Lucy is also a great listener especially on days when I'm sad, watching Izzy's, too soon for me ,decline. Izzy is now blind from cataracts, has kidney stones and has battled long time heart issues, and I sometimes just sit and talk to her after giving her her meds whether they'll help or not at at this point, it's our routine. I might whisper about it to myself, and there's Lucy with her head on my knee, head tiled to the side looking at me with now some days hazel eyes, telling me it's gonna be ok.

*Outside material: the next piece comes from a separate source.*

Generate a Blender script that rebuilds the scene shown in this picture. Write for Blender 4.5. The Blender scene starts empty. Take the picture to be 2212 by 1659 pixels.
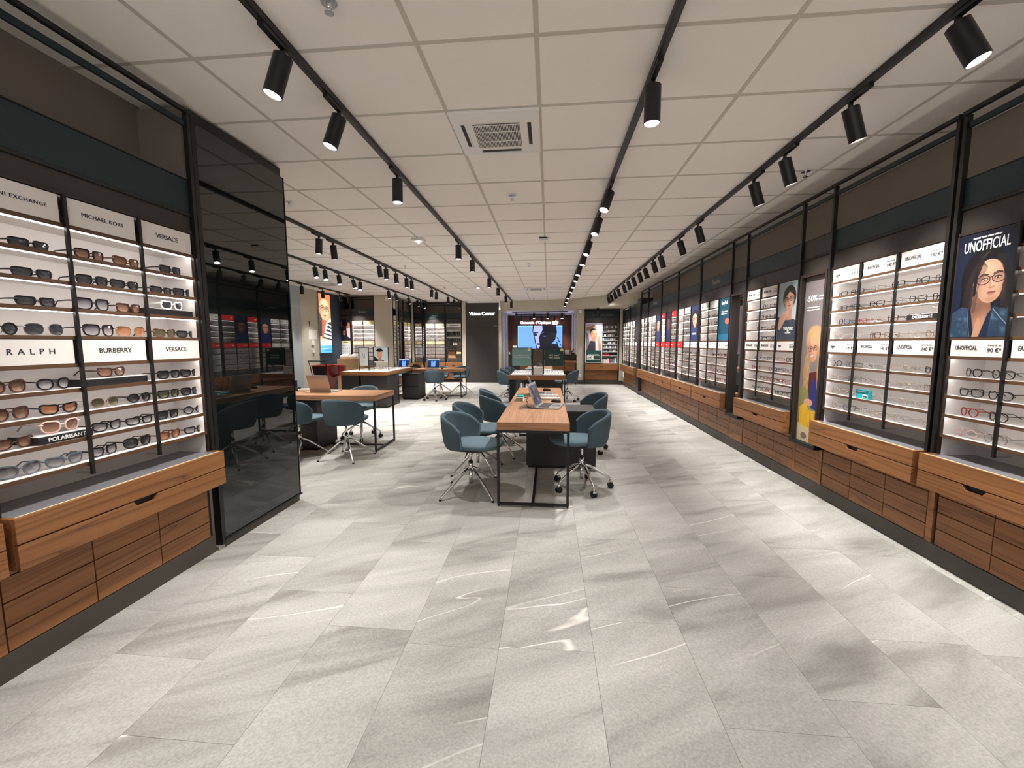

So yes, dogs are like our children. We want to heal them, protect them , lessen their pain and keep them safe, as much we can anyway. (Guess I should add anyone with a heart for pets anyway). That's all dogs want. The only difference that I see is that dogs live to please their owners. That's pretty much all they want, besides decent food, warm bed and tons of pats, pats more pats & words of praise. Not that parents are "owners" of our children but wouldn't it be nice if our children were as easy to please? On the contrary though, we parents tend to live to make our children happy above all else, to their detriment sometimes. But that's a different issue for some other time. I've dogs to feed and pick up after... just like I did with my kids.
Sorry such a long comment. I do tend to ramble.